Zurückführen könnte man dies auf die durchaus anstrengende Arbeit in den Versandzentren.
Die Leipziger Streikleitung von Ver.di formuliert den Anspruch heute nochmals so: “Amazon ist nicht tarifgebunden und weigert sich, Verhandlungen über einen Tarifvertrag aufzunehmen. Im letzten Jahr wurde zum ersten Mal ein Weihnachtsgeld in Höhe von 400 ? für die Mitarbeiter des Versandzentrums gezahlt. Es gibt kein Urlaubsgeld, außerdem werden Nachtarbeitszuschläge erst ab Mitternacht gezahlt.”
Dass es überhaupt zu dieser Zahlung gekommen ist, sieht die Gewerkschaft als ihren Verdienst. “Alle Veränderungen in der Bezahlung sind jeweils nach oder kurz vor Streiks gelaufen. Wenn wir auch noch keinen Tarifvertrag haben, so haben die bisherigen Streiks aber schon viel bewegt”, so Thomas Schneider, Streikleiter in Leipzig.
Hinzu kommt die nicht abreißende Kritik an den Steueroptimierungsmodellen Amazons, welche sicherstellen, dass Unternehmenssteuern vor allem in Luxemburg und dort in extrem geringer Höhe von rund einem Prozent anfallen.
Könnte der Versandhändler also zumindest mehr Löhne zahlen? Ver.di sagt ja und versucht dies nun im Weihnachtsgeschäft zu diskutieren. “Nach dem Tarifabschluss im Versandhandel müsste das Einstiegsgehalt bei Amazon 11,21 ? betragen, für die eingearbeiteten Mitarbeiter/Innen fordern wir 11,98 ?, das sind die branchenüblichen Löhne”, fast Schneider die Gehaltsforderungen zusammen.
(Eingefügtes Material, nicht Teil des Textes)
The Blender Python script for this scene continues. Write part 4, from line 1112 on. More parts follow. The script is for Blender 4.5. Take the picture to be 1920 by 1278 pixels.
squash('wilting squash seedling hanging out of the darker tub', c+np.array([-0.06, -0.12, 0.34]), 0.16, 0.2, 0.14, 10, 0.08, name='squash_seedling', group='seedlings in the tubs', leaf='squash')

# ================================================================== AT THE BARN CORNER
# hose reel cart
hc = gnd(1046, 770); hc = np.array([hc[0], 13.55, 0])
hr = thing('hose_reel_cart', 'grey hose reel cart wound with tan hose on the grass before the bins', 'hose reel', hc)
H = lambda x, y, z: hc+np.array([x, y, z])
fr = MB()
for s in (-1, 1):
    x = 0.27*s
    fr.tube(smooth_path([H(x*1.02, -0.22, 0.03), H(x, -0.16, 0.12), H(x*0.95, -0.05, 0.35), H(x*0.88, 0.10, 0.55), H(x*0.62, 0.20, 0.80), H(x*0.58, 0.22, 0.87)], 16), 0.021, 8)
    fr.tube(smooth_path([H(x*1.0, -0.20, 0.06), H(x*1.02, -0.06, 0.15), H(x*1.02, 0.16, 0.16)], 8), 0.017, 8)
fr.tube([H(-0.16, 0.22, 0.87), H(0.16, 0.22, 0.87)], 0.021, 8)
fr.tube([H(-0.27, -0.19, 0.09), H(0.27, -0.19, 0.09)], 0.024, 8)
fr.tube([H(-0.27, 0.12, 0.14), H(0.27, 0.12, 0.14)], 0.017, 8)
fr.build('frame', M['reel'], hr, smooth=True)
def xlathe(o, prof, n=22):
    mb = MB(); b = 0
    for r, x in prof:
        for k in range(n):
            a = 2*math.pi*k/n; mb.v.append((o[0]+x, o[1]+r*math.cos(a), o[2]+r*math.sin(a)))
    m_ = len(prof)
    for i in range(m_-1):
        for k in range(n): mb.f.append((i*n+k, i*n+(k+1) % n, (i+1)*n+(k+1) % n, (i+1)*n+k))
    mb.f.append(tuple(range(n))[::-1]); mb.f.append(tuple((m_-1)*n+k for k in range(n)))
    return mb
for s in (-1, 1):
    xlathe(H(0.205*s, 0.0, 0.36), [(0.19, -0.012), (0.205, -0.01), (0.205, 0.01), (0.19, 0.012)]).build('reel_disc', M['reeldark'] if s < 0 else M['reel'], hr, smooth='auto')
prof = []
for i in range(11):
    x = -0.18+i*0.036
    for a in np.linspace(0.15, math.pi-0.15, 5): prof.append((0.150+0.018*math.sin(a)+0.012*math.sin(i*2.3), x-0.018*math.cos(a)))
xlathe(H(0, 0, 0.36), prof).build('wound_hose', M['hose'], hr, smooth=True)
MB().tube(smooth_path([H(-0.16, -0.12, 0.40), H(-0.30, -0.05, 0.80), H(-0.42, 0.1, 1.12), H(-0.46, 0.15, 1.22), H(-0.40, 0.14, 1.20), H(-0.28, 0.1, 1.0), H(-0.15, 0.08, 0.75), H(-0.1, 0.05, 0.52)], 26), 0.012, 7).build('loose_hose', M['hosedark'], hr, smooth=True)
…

Ohne Zuschläge würde dann ein Monatslohn von 1.916,80 Euro brutto als Einstiegsgehalt entstehen.
Derzeit gehen seriöse Berechnungen davon aus, dass der durchschnittliche Arbeitnehmer erst ab Löhnen oberhalb von heute rund 1.800 Euro brutto durch eigene Vorsorge und Renteneinzahlungen sozialen Härten im Alter entgegenwirken kann. Darunter droht Altersarmut und eine perspektivische Umverteilung der heutigen geringen Löhne auf die späteren Sozialetats und damit auf die Schultern der jüngeren und kommenden Steuerzahler. Nicht in Luxemburg, sondern in Deutschland.
Derzeit ist also als Auftakt die Spätschicht bei Amazon Leipzig zum Streik aufgerufen.